— start Extracted records —
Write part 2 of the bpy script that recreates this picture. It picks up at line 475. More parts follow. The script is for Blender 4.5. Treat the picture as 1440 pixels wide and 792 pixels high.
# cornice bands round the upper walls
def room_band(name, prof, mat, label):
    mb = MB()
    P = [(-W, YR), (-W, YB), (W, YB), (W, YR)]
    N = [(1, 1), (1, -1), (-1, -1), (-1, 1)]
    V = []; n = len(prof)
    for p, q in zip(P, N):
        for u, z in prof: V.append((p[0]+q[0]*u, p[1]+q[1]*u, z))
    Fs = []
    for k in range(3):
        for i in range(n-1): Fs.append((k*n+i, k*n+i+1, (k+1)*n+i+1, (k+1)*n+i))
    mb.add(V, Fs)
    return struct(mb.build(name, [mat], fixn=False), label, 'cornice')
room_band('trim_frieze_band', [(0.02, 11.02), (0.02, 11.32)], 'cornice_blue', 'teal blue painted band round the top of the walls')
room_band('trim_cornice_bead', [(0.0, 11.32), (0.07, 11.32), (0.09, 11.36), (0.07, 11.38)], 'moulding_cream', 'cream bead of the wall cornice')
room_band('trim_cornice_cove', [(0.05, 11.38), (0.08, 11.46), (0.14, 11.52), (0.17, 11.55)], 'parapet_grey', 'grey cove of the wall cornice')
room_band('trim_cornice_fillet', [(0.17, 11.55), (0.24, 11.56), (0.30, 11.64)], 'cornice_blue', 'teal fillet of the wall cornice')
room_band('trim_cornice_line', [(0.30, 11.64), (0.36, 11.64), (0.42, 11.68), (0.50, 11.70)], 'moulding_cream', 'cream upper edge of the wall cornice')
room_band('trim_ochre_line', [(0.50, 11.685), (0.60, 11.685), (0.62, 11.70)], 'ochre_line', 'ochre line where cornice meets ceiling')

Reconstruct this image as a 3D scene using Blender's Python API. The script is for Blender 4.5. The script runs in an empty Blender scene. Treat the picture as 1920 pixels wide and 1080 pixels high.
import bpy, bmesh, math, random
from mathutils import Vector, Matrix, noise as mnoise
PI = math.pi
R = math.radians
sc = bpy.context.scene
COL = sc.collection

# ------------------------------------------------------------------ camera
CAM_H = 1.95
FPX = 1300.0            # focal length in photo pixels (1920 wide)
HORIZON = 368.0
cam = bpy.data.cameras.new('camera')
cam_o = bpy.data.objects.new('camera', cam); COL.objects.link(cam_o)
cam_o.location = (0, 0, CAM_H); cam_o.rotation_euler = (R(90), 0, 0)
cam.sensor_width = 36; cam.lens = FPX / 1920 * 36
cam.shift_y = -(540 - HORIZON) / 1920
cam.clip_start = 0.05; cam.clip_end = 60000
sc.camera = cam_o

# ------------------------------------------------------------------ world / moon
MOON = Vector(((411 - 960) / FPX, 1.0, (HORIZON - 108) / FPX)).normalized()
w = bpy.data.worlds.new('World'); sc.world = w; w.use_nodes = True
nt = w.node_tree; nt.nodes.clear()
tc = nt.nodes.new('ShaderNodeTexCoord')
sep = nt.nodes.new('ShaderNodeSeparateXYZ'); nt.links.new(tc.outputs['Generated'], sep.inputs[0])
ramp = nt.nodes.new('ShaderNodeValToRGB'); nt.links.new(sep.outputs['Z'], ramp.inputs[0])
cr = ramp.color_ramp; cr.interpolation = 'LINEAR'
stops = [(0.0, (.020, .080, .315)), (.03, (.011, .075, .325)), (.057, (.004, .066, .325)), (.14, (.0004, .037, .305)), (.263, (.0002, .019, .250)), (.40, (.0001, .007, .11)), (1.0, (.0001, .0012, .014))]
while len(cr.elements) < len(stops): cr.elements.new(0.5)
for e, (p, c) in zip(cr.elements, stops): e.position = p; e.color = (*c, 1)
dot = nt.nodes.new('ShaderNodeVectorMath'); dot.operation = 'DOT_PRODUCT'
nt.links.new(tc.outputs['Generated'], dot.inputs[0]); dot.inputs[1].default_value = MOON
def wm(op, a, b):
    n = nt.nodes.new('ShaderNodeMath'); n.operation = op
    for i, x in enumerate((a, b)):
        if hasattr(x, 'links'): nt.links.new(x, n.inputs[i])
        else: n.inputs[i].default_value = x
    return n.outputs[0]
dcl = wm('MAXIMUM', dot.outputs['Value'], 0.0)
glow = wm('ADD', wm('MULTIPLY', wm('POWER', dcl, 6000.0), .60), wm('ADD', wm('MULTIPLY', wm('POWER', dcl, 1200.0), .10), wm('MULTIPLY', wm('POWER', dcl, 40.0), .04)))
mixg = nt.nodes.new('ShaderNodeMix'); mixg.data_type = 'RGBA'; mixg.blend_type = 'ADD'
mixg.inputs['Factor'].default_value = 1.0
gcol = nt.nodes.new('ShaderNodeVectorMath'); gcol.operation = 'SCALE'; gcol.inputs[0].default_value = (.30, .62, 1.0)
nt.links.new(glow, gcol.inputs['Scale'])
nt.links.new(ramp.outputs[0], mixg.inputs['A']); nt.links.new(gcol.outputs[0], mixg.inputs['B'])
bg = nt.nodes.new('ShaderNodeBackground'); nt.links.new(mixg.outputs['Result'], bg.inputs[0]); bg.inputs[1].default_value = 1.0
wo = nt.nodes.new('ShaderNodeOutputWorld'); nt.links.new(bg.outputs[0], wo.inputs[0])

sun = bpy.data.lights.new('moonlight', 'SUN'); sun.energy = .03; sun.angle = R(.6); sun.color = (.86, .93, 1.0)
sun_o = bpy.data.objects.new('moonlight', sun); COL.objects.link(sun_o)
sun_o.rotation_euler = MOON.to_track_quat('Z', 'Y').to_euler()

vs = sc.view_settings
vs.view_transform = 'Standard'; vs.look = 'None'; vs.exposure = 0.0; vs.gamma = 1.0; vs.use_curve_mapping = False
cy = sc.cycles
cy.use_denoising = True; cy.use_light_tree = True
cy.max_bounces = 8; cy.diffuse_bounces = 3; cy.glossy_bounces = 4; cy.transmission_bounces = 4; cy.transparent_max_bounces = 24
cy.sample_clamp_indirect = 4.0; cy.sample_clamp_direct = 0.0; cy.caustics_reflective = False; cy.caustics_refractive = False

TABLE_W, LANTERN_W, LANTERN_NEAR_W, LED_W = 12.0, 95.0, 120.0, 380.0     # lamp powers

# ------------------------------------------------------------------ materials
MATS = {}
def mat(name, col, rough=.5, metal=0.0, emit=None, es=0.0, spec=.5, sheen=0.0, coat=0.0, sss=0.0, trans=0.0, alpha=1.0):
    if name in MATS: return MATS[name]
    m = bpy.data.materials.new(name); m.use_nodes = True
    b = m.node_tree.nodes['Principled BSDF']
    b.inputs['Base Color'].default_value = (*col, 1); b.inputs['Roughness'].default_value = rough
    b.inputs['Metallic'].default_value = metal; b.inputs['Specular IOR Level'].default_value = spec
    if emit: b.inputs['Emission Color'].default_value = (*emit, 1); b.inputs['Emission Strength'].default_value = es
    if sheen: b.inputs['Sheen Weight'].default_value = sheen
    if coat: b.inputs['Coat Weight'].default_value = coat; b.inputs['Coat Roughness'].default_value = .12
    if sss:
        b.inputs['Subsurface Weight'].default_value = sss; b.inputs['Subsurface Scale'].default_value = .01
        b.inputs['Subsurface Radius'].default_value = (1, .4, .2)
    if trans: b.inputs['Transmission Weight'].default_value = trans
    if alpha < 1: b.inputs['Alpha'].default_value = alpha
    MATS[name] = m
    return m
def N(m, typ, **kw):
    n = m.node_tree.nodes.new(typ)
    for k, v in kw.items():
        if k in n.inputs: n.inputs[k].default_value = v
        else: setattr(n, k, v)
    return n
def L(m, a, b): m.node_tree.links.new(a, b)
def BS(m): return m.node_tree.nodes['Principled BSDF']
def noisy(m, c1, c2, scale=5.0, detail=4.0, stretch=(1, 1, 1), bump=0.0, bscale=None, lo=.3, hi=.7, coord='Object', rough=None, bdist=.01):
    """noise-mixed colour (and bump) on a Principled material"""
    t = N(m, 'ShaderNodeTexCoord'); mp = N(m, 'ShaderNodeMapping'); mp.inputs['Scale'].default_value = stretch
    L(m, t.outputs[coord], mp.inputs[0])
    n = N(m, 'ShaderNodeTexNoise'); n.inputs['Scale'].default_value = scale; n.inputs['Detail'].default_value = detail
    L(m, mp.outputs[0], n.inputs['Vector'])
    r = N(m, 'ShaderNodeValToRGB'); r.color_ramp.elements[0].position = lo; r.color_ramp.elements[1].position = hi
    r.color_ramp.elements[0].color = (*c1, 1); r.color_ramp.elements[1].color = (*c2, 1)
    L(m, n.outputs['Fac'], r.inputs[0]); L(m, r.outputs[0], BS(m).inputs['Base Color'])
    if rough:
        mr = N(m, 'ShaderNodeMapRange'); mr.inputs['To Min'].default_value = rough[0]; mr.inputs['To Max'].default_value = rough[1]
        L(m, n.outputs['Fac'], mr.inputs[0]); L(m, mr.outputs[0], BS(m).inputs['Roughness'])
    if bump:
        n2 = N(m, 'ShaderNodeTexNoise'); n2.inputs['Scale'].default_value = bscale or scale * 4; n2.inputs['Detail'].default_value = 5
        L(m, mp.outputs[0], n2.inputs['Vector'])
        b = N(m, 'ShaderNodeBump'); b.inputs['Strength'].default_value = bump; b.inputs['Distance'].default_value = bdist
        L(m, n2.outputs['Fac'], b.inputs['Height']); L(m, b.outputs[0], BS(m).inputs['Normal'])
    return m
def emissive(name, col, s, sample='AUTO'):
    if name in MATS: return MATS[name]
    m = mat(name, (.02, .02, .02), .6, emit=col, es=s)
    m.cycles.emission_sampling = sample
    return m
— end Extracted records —
== Exercise ==
Copy every line of the records above, starting with the first, up to and including the line containing "COL = sc.collection".

== The completed task ==
Write part 2 of the bpy script that recreates this picture. It picks up at line 475. More parts follow. The script is for Blender 4.5. Treat the picture as 1440 pixels wide and 792 pixels high.
# cornice bands round the upper walls
def room_band(name, prof, mat, label):
    mb = MB()
    P = [(-W, YR), (-W, YB), (W, YB), (W, YR)]
    N = [(1, 1), (1, -1), (-1, -1), (-1, 1)]
    V = []; n = len(prof)
    for p, q in zip(P, N):
        for u, z in prof: V.append((p[0]+q[0]*u, p[1]+q[1]*u, z))
    Fs = []
    for k in range(3):
        for i in range(n-1): Fs.append((k*n+i, k*n+i+1, (k+1)*n+i+1, (k+1)*n+i))
    mb.add(V, Fs)
    return struct(mb.build(name, [mat], fixn=False), label, 'cornice')
room_band('trim_frieze_band', [(0.02, 11.02), (0.02, 11.32)], 'cornice_blue', 'teal blue painted band round the top of the walls')
room_band('trim_cornice_bead', [(0.0, 11.32), (0.07, 11.32), (0.09, 11.36), (0.07, 11.38)], 'moulding_cream', 'cream bead of the wall cornice')
room_band('trim_cornice_cove', [(0.05, 11.38), (0.08, 11.46), (0.14, 11.52), (0.17, 11.55)], 'parapet_grey', 'grey cove of the wall cornice')
room_band('trim_cornice_fillet', [(0.17, 11.55), (0.24, 11.56), (0.30, 11.64)], 'cornice_blue', 'teal fillet of the wall cornice')
room_band('trim_cornice_line', [(0.30, 11.64), (0.36, 11.64), (0.42, 11.68), (0.50, 11.70)], 'moulding_cream', 'cream upper edge of the wall cornice')
room_band('trim_ochre_line', [(0.50, 11.685), (0.60, 11.685), (0.62, 11.70)], 'ochre_line', 'ochre line where cornice meets ceiling')

Reconstruct this image as a 3D scene using Blender's Python API. The script is for Blender 4.5. The script runs in an empty Blender scene. Treat the picture as 1920 pixels wide and 1080 pixels high.
import bpy, bmesh, math, random
from mathutils import Vector, Matrix, noise as mnoise
PI = math.pi
R = math.radians
sc = bpy.context.scene
COL = sc.collection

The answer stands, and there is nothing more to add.